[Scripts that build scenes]
_ _ _ _ _

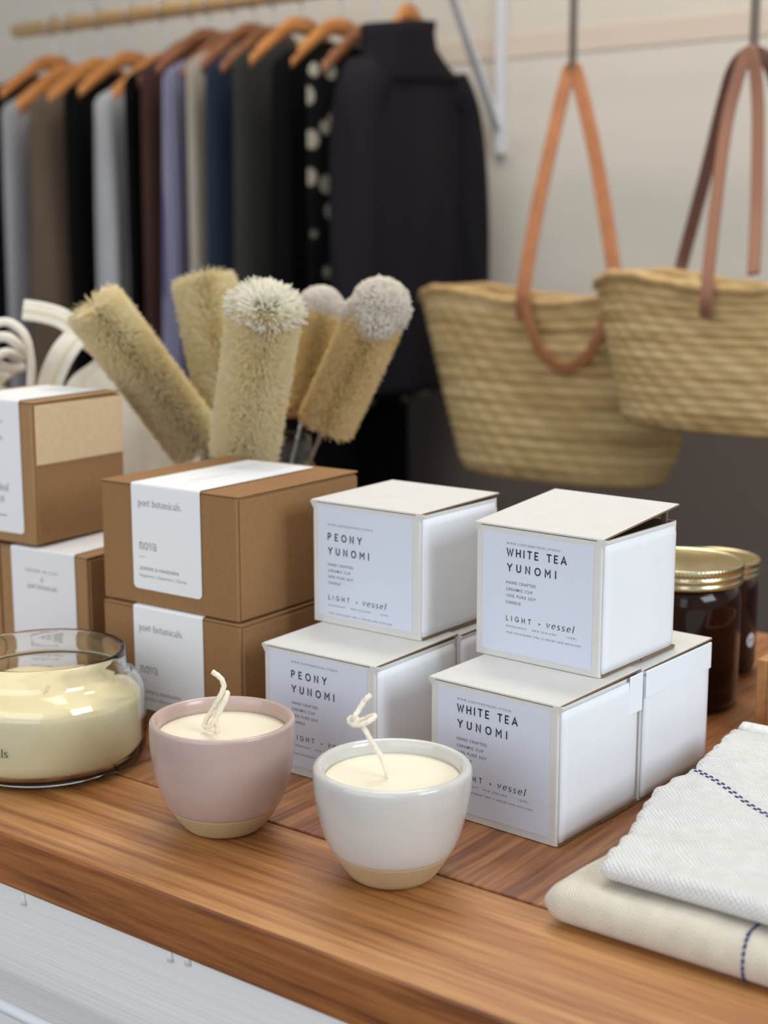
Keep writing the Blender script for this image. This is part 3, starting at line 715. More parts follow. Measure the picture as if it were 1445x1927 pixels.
tube('wick', smooth_path([(0, 0, wz - 0.003), (0.001, 0, wz + 0.003), (0.003, 0.001, wz + 0.007)], 6), 0.0013, M_wick, jwx, 10)
# printing on the front of the glass
polys = serif_polys('poet botanicals', 0.0037, 0.052, 0, 0.19, 0.1)
a_end = None
tgt = atD(14, 1420, 0.926)
a_end = math.atan2(tgt.y - jy, tgt.x - jx) + 0.120; zt = 0.0262
vs, fs = [], []
for v, f in polys:
    k = len(vs)
    for (sx_, sz_) in v:
        a = a_end - (0.052 - sx_) / (R + 0.0002); vs.append(((R + 0.0002) * math.cos(a), (R + 0.0002) * math.sin(a), zt + sz_))
    fs += [tuple(i + k for i in t) for t in f]
mesh('printed_name', vs, fs, M_ink, jar)

# ================================================================== AMBER JARS
M_amber = mat('amber_glass', srgb(34, 12, 6), 0.10, spec=0.4)
def amber(label, x, y, s=1.0, sticker=None):
    o = thing('amber_jar', label, 'jar', (x, y, 0), 0, 'amber jars with gold lids')
    lathe_ = lambda nm, prof, m_, p_, n_, l_=(0, 0, 0), w_=None: lathe(nm, [(r_, z_ * s) for r_, z_ in prof], m_, p_, n_, l_, w_)
    Rb = 0.0462 * s
    lathe_('glass', [(0.0001, 0.0015), (Rb * 0.86, 0.0004), (Rb * 0.96, 0.003), (Rb, 0.009), (Rb, 0.085), (Rb * 0.985, 0.092), (Rb * 0.94, 0.0965), (Rb * 0.90, 0.099), (Rb * 0.90, 0.111), (0.0001, 0.111)], M_amber, o, 96)
    Rl = 0.0474 * s
    wob = lambda a, z: (0.006 * math.sin(a * 90) if 0.1105 * s < z < 0.1150 * s else 0)
    lathe_('lid', [(Rb * 0.92, 0.1000), (Rl * 0.985, 0.1000), (Rl * 1.0, 0.1008), (Rl, 0.1032), (Rl * 0.985, 0.1042), (Rl * 0.985, 0.1052), (Rl, 0.1062), (Rl, 0.1086), (Rl * 0.985, 0.1096), (Rl * 0.985, 0.1106), (Rl * 0.995, 0.1112), (Rl * 0.995, 0.1145), (Rl * 0.99, 0.1158), (Rl * 0.972, 0.1164), (Rl * 0.955, 0.1158), (Rl * 0.93, 0.1150), (Rl * 0.90, 0.1153), (0.0001, 0.1153)], M_brass, o, 360 if s >= 1 else 180, (0, 0, 0), wob)
    if sticker is not None:
        a0, zc, rs = sticker; vs, fs = [], []
        for rr in (0.0, 0.5, 1.0):
            for i in range(28):
                t = 2 * PI * i / 28; a = a0 + rr * rs * math.cos(t) / Rb
                vs.append(((Rb + 0.0003) * math.cos(a), (Rb + 0.0003) * math.sin(a), zc + rr * rs * math.sin(t)))
        for j in range(2):
            for i in range(28): i2 = (i + 1) % 28; fs.append((j * 28 + i, j * 28 + i2, j * 28 + 28 + i2, j * 28 + 28 + i))
        mi = [0] * len(fs)
        for v, f in serif_polys('poet', 0.0017, 0.0072, 0, 0.22, 0.12):
            k = len(vs)
            for (sx_, sz_) in v:
                a = a0 + (sx_ - 0.0036) / Rb; vs.append(((Rb + 0.00045) * math.cos(a), (Rb + 0.00045) * math.sin(a), zc - 0.0006 + sz_))
            for t in f: fs.append(tuple(i + k for i in t)); mi.append(1)
        mesh('sticker', vs, fs, [mat('sticker_paper', srgb(206, 200, 212), 0.6), M_ink2], o, False, mi)
    return o
amber('amber glass jar with gold screw lid, right behind the stacked white boxes', -0.4817, 1.0331, 1.0)
sp = atD(1421, 1232, 1.18); ax2, ay2 = -0.502, 1.1366
amber('smaller farther amber glass jar with round pale sticker and gold lid', ax2, ay2, 0.84, (math.atan2(sp.y - ay2, sp.x - ax2), 0.0305, 0.0062))

# wooden tray, mostly out of frame on the right
p0 = atD(1456, 1362, 1.057); tx0, ty0 = p0.x, 0.985
tr = thing('wooden_tray', 'pale wooden tray at the right edge beside the amber jars', 'tray', (tx0, ty0, 0))
M_tray = wood('tray_wood', (srgb(150, 104, 62), srgb(176, 126, 78), srgb(194, 146, 96)), 1, 0.5, 50)
box('base', (0.0, 0, 0), (0.22, 0.14, 0.006), M_tray, tr)
box('side', (0.0, 0, 0.006), (0.008, 0.14, 0.060), M_tray, tr, 0.001); box('side', (0.212, 0, 0.006), (0.22, 0.14, 0.060), M_tray, tr, 0.001)
box('side', (0.008, 0, 0.006), (0.212, 0.008, 0.060), M_tray, tr, 0.001); box('side', (0.008, 0.132, 0.006), (0.212, 0.14, 0.060), M_tray, tr, 0.001)

# ================================================================== FOLDED TOWELS
def weave(name, col, kind, scale):
    if name in MATS: return MATS[name]
    m = mat(name, col, 0.9, spec=0.15, noise=(120, 0.05, (1, 1, 1)), sheen=0.25)
    nt = m.node_tree; L = nt.links; b = nt.nodes['Principled BSDF']
    uvn = nt.nodes.new('ShaderNodeUVMap'); sp_ = nt.nodes.new('ShaderNodeSeparateXYZ'); L.new(uvn.outputs[0], sp_.inputs[0])
    def mth(op, a, c=None, **k):
        nd = nt.nodes.new('ShaderNodeMath'); nd.operation = op
        for i, vv in enumerate((a, c)):
            if vv is None: continue
            if isinstance(vv, (int, float)): nd.inputs[i].default_value = vv
            else: L.new(vv, nd.inputs[i])
        return nd.outputs[0]
    u, v = sp_.outputs[0], sp_.outputs[1]
    nz = nt.nodes.new('ShaderNodeTexNoise'); nz.inputs['Scale'].default_value = 70; L.new(uvn.outputs[0], nz.inputs['Vector'])
    if kind == 'herringbone':
        z = mth('PINGPONG', u, 0.0085)
        ph = mth('ADD', mth('MULTIPLY', v, 2300.0), mth('MULTIPLY', z, 3200.0)); ph = mth('ADD', ph, mth('MULTIPLY', nz.outputs[0], 1.5))
        h = mth('MULTIPLY', mth('SINE', ph), 0.5)
    else:
        a = mth('SINE', mth('ADD', mth('MULTIPLY', u, scale), mth('MULTIPLY', nz.outputs[0], 6.0))); c = mth('SINE', mth('ADD', mth('MULTIPLY', v, scale), mth('MULTIPLY', nz.outputs[0], 6.0)))
        h = mth('MULTIPLY', a, c)
    h = mth('ADD', h, mth('MULTIPLY', nz.outputs[0], 0.6))
    bp = nt.nodes.new('ShaderNodeBump'); bp.inputs['Strength'].default_value = 0.7; bp.inputs['Distance'].default_value = 0.0009
    L.new(h, bp.inputs['Height']); L.new(bp.outputs[0], b.inputs['Normal'])
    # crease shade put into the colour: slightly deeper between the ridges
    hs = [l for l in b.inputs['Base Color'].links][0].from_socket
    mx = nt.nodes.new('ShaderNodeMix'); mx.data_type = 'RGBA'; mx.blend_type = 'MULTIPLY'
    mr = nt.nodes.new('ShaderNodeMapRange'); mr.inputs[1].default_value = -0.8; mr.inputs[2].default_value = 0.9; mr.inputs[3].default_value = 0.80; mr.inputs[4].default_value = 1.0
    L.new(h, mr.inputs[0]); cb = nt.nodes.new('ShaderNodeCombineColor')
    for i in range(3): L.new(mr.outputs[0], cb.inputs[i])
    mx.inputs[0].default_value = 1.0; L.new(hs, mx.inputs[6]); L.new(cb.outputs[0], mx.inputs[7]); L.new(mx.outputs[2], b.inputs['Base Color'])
    return m
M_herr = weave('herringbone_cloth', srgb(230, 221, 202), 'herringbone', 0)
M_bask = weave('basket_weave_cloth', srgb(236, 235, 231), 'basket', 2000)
M_hem = mat('hem_cloth', srgb(226, 225, 219), 0.9, spec=0.15, noise=(300, 0.10, (1, 1, 1)), bump=(420, 0.6, 0.001))
M_navy = mat('navy_thread', srgb(58, 66, 112), 0.9)
def towel_surface(xl, xr, y0, y1, z0, t, s, x):
    """s in 0..1 round the closed stadium profile -> point"""
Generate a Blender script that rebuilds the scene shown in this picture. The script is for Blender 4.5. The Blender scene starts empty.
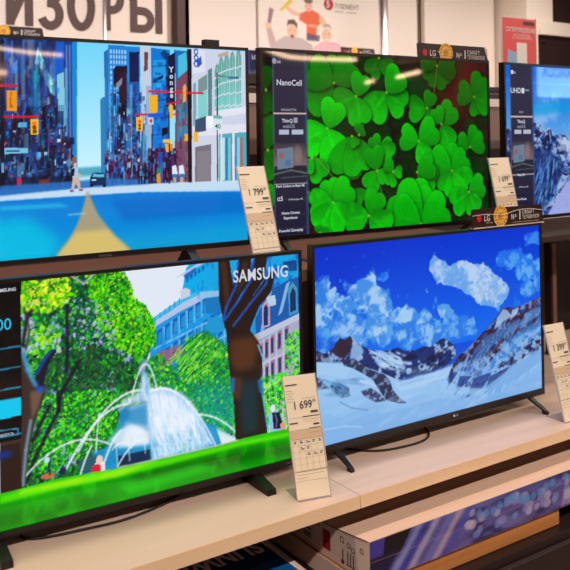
import bpy, bmesh, math, random
import numpy as np
from mathutils import Vector, Matrix

# ------------------------------------------------------------------ camera, world, lights, exposure
sc = bpy.context.scene
COL = sc.collection
EYE = 1.55                                     # height of the lens above the floor
cam_data = bpy.data.cameras.new('camera'); cam = bpy.data.objects.new('camera', cam_data); COL.objects.link(cam)
yaw, pitch, roll = 0.533355, 0.009908, -0.013882   # radians, from the vanishing points of the shelves
fwd = Vector((math.sin(yaw)*math.cos(pitch), math.cos(yaw)*math.cos(pitch), math.sin(pitch)))
rgt = Vector((math.cos(yaw), -math.sin(yaw), 0)); upv = rgt.cross(fwd)
r2 = rgt*math.cos(roll) + upv*math.sin(roll); u2 = -rgt*math.sin(roll) + upv*math.cos(roll)
mw = Matrix.Identity(4)
for i in range(3):
    mw[i][0] = r2[i]; mw[i][1] = u2[i]; mw[i][2] = -fwd[i]
mw[2][3] = EYE
cam.matrix_world = mw
cam_data.sensor_width = 36; cam_data.lens = 49.6472
cam_data.shift_x = 0.17270; cam_data.shift_y = -0.26338
cam_data.clip_start = .05; cam_data.clip_end = 100
cam_data.dof.use_dof = True; cam_data.dof.focus_distance = 2.1; cam_data.dof.aperture_fstop = 6.3
sc.camera = cam

sc.view_settings.view_transform = 'Standard'; sc.view_settings.look = 'None'
sc.view_settings.exposure = 0.0; sc.view_settings.gamma = 1.0
sc.view_settings.use_curve_mapping = False

w = bpy.data.worlds.new('store_air'); sc.world = w; w.use_nodes = True
w.node_tree.nodes['Background'].inputs[0].default_value = (1, .78, .62, 1)
w.node_tree.nodes['Background'].inputs[1].default_value = .05

def area(name, loc, sx, sy, energy, color=(1, .87, .77), rot=(0, 0, 0)):
    l = bpy.data.lights.new(name, 'AREA'); l.shape = 'RECTANGLE'; l.size = sx; l.size_y = sy
    l.energy = energy; l.color = color
    o = bpy.data.objects.new(name, l); o.location = loc; o.rotation_euler = rot; COL.objects.link(o)
    return o
area('aisle_strip_light', (2.5, 1.80, 3.08), 9.0, .07, 62)         # right over the display unit
area('aisle_strip_light', (2.5, -.45, 3.08), 9.0, .07, 182)         # second line, over the customer aisle
area('aisle_strip_light', (3.3, 3.45, 3.08), 6.2, .5, 100, (1, .91, .85))          # washes the back wall
area('aisle_strip_light', (6.0, -6.0, 3.05), 16.0, 1.0, 120)        # the rest of the store

# ------------------------------------------------------------------ materials
def lin(c):
    return tuple(((x/255)/12.92 if x/255 <= .04045 else ((x/255+.055)/1.055)**2.4) for x in c[:3])
def mat(name, col, rough=.5, metal=0, spec=.5, emit=None, es=1, bump=None, var=None, coat=0, trans=0, ior=1.45, alpha=1):
    m = bpy.data.materials.new(name); m.use_nodes = True
    nt = m.node_tree; b = nt.nodes['Principled BSDF']
    b.inputs['Base Color'].default_value = (*lin(col), 1); b.inputs['Roughness'].default_value = rough
    b.inputs['Metallic'].default_value = metal; b.inputs['Specular IOR Level'].default_value = spec
    b.inputs['Coat Weight'].default_value = coat; b.inputs['Coat Roughness'].default_value = .08
    b.inputs['Transmission Weight'].default_value = trans; b.inputs['IOR'].default_value = ior; b.inputs['Alpha'].default_value = alpha
    if emit:
        b.inputs['Emission Color'].default_value = (*lin(emit), 1); b.inputs['Emission Strength'].default_value = es
    tc = nt.nodes.new('ShaderNodeTexCoord')
    if var:                                       # (scale xyz, second colour, detail)
        mp = nt.nodes.new('ShaderNodeMapping'); mp.inputs['Scale'].default_value = var[0]
        n = nt.nodes.new('ShaderNodeTexNoise'); n.inputs['Detail'].default_value = 6; n.inputs['Scale'].default_value = 1
        mx = nt.nodes.new('ShaderNodeMix'); mx.data_type = 'RGBA'
        rp = nt.nodes.new('ShaderNodeValToRGB'); rp.color_ramp.elements[0].position = .3; rp.color_ramp.elements[1].position = .7
        mx.inputs[6].default_value = (*lin(col), 1); mx.inputs[7].default_value = (*lin(var[1]), 1)
        nt.links.new(tc.outputs['Object'], mp.inputs[0]); nt.links.new(mp.outputs[0], n.inputs['Vector'])
        nt.links.new(n.outputs['Fac'], rp.inputs[0]); nt.links.new(rp.outputs[0], mx.inputs[0])
        nt.links.new(mx.outputs[2], b.inputs['Base Color'])
    if bump:                                      # (scale, strength)
        n2 = nt.nodes.new('ShaderNodeTexNoise'); n2.inputs['Scale'].default_value = bump[0]
        bp = nt.nodes.new('ShaderNodeBump'); bp.inputs['Strength'].default_value = bump[1]; bp.inputs['Distance'].default_value = .002
        nt.links.new(tc.outputs['Object'], n2.inputs['Vector']); nt.links.new(n2.outputs['Fac'], bp.inputs['Height'])
        nt.links.new(bp.outputs[0], b.inputs['Normal'])
    return m
def attr_mat(name, lit, rough=.06, tint=(1, 1, 1)):
    """Picture stored as a colour per vertex: lit (a running screen) or printed."""
    m = bpy.data.materials.new(name); m.use_nodes = True
    nt = m.node_tree; b = nt.nodes['Principled BSDF']
    a = nt.nodes.new('ShaderNodeAttribute'); a.attribute_name = 'picture'
    b.inputs['Roughness'].default_value = rough
    if lit:
        b.inputs['Base Color'].default_value = (.004, .004, .004, 1)
        b.inputs['Emission Strength'].default_value = lit
        b.inputs['Specular IOR Level'].default_value = .32
        nt.links.new(a.outputs['Color'], b.inputs['Emission Color'])
    else:
        nt.links.new(a.outputs['Color'], b.inputs['Base Color'])
    return m

M = dict(
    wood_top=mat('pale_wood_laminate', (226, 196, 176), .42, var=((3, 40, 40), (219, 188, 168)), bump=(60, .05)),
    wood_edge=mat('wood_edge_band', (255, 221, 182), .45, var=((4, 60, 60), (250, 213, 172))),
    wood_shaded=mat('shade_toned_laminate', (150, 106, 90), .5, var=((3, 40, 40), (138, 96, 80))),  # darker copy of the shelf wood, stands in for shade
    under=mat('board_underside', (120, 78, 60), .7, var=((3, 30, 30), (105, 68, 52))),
    bezel=mat('dark_tv_plastic', (28, 16, 16), .42, bump=(300, .03)),
    bezel2=mat('glossy_tv_plastic', (24, 14, 16), .26, bump=(300, .02)),
    legm=mat('black_foot_plastic', (22, 15, 16), .4, bump=(200, .05)),
    metal=mat('dark_powder_coat', (62, 42, 38), .5, bump=(200, .08)),
    greypanel=mat('taupe_steel_panel', (150, 120, 108), .55, bump=(120, .04)),
    cream=mat('cream_wall_paint', (246, 226, 208), .8, bump=(80, .06), var=((.6, .6, .6), (243, 222, 203))),
    board=mat('white_sign_board', (246, 230, 216), .55, bump=(60, .02)),
    letter=mat('brown_sign_letter', (92, 66, 62), .5, bump=(60, .03)),
    post=mat('dark_brown_post', (84, 60, 56), .5, bump=(60, .04)),
    blueline=mat('blue_trim', (50, 60, 150), .4, bump=(60, .02)),
    chrome=mat('chrome_tube', (250, 240, 236), .28, 1, bump=(20, .01)),
    black=mat('black_print', (28, 20, 20), .35, bump=(60, .02)),
    bannerm=mat('dark_banner_board', (52, 30, 28), .3, bump=(60, .02)),
    gold=mat('gold_medal_print', (246, 176, 60), .35, bump=(60, .03), var=((90, 90, 90), (255, 204, 96))),
    goldd=mat('medal_dark_print', (150, 84, 22), .4, bump=(60, .02)),
    white=mat('white_print', (235, 228, 222), .5, bump=(60, .02)),
    clear=mat('clear_acrylic', (250, 244, 238), .06, alpha=.16),
    edge=mat('acrylic_edge', (214, 196, 188), .12, spec=.9, bump=(60, .02)),
    card=mat('cream_card', (252, 236, 208), .45, bump=(90, .02)),
    cardtan=mat('tan_card_band', (226, 194, 160), .45, bump=(90, .02)),
    ink=mat('grey_ink', (96, 80, 72), .6, bump=(90, .02)),
    ink2=mat('pale_ink', (176, 152, 130), .6, bump=(90, .02)),
    lgred=mat('crimson_disc', (196, 34, 52), .4, bump=(60, .02)),
    red=mat('red_print', (228, 88, 84), .45, bump=(60, .02)),
    kraft=mat('kraft_cardboard', (236, 200, 174), .75, bump=(70, .1), var=((3, 60, 60), (230, 193, 167))),
    kraft2=mat('brown_cardboard', (206, 138, 74), .75, bump=(70, .15), var=((3, 50, 50), (190, 122, 62))),
    cartonw=mat('white_carton', (250, 222, 206), .7, bump=(60, .08)),
    cartonblue=mat('blue_carton', (6, 96, 166), .5, bump=(60, .05)),
    cartonnavy=mat('navy_carton', (24, 52, 100), .5, bump=(60, .05)),
    base=mat('dark_base_panel', (44, 28, 27), .45, bump=(60, .05)),
    floor=mat('store_floor_tile', (112, 92, 82), .35, bump=(10, .05), var=((2, 2, 2), (104, 84, 74))),
    ceil=mat('ceiling_panel', (150, 128, 112), .8, bump=(30, .05)),
    cable=mat('black_cable', (20, 14, 14), .5, bump=(60, .03)),
    glow=mat('light_tube', (255, 240, 220), .4, emit=(255, 214, 170), es=32),
    glowtext=mat('screen_white_text', (20, 20, 20), .3, emit=(222, 228, 240), es=.85),
    dimtext=mat('screen_dim_text', (20, 20, 20), .3, emit=(158, 164, 186), es=.8),
    cyantext=mat('screen_cyan_text', (20, 20, 20), .3, emit=(40, 190, 230), es=.9),
    kblue=mat('cash_desk_sign_blue', (30, 60, 130), .4, emit=(24, 60, 150), es=4),
    klight=mat('cash_desk_sign_face', (200, 220, 240), .4, emit=(150, 200, 240), es=13),
    darkglass=mat('dark_appliance_face', (52, 34, 34), .3, bump=(60, .02)),
    cabinet=mat('white_cabinet', (248, 232, 214), .6, bump=(60, .03)),
)

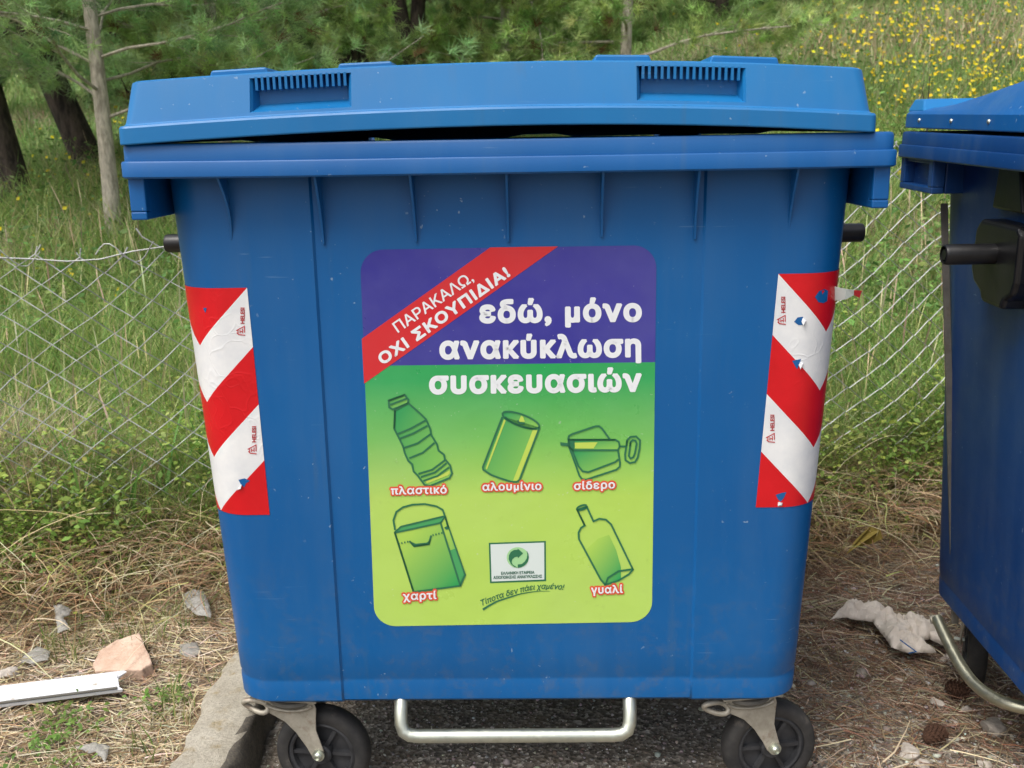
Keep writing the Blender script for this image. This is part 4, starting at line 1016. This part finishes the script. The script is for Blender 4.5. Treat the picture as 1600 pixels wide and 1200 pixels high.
tangle('pale_stalks', x, y, rng.uniform(.18, .5, len(x)), rng.uniform(.0022, .004, len(x)), c, .30, 'long pale arching stalks leaning through the fence', .9, 8)
# straw litter on the verge and by the second container
n = 26000; x = rng.uniform(-2.3, -.70, n); y = rng.uniform(1.2, 2.9, n)
c = pal([(.58, .48, .32), (.42, .31, .18), (.28, .19, .11), (.66, .58, .42)], (3, 2.4, 1.5, 1.6), len(x), .2)
tangle('straw_litter', x, y, rng.uniform(.02, .12, n), rng.uniform(.0014, .0030, n), c, .022, 'bleached straw and dead grass lying on the verge', .9, 4)
n = 19000; x = .62 + np.abs(rng.normal(0, .62, n)); y = rng.uniform(1.45, 3.3, n); dens = sstep(1.45, 2.25, y + rng.normal(0, .16, n)) * sstep(.50, .75, x); k = rng.uniform(size=n) < dens; x, y = x[k], y[k]
c = pal([(.27, .15, .09), (.32, .24, .16), (.17, .10, .07), (.46, .39, .28)], (2, 2.6, 2, 2), len(x), .2)
tangle('pine_needle_litter', x, y, rng.uniform(.02, .10, len(x)), rng.uniform(.0013, .0028, len(x)), c, .025, 'reddish brown pine needles and straw scattered between the containers', .8, 4)
x = rng.uniform(.64, 1.5, 110); y = rng.uniform(1.75, 2.9, 110)
tangle('loose_stalks', x, y, rng.uniform(.08, .26, 110), rng.uniform(.0025, .004, 110), pal([(.66, .58, .40), (.54, .46, .28)], (1, 1), 110, .12), .03, 'pale broken grass stalks on the ground between the containers', .6, 5)
# sprouts on the verge
x = rng.uniform(-2.0, -.72, 900); y = rng.uniform(1.4, 2.6, 900); k = nz2(x, y, 6, 4) > .60; x, y = x[k], y[k]
blades('verge_tufts', np.repeat(x, 4) + rng.normal(0, .012, len(x) * 4), np.repeat(y, 4) + rng.normal(0, .012, len(x) * 4), rng.uniform(.03, .11, len(x) * 4), rng.uniform(.002, .0045, len(x) * 4), pal([(.14, .24, .05), (.22, .28, .09), (.5, .46, .26)], (2, 1.5, 1.6), len(x) * 4, .2), 4, .7)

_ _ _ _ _

● Instructions for the task: Everything from the line that contains "Generate a Blender" down to the line that contains "from mathutils import Vector, Matrix" should be written out exactly, end lines too, minus the pictures.

● Response to the task:
Generate a Blender script that rebuilds the scene shown in this picture. The script is for Blender 4.5. The Blender scene starts empty.
import bpy, bmesh, math, random
import numpy as np
from mathutils import Vector, Matrix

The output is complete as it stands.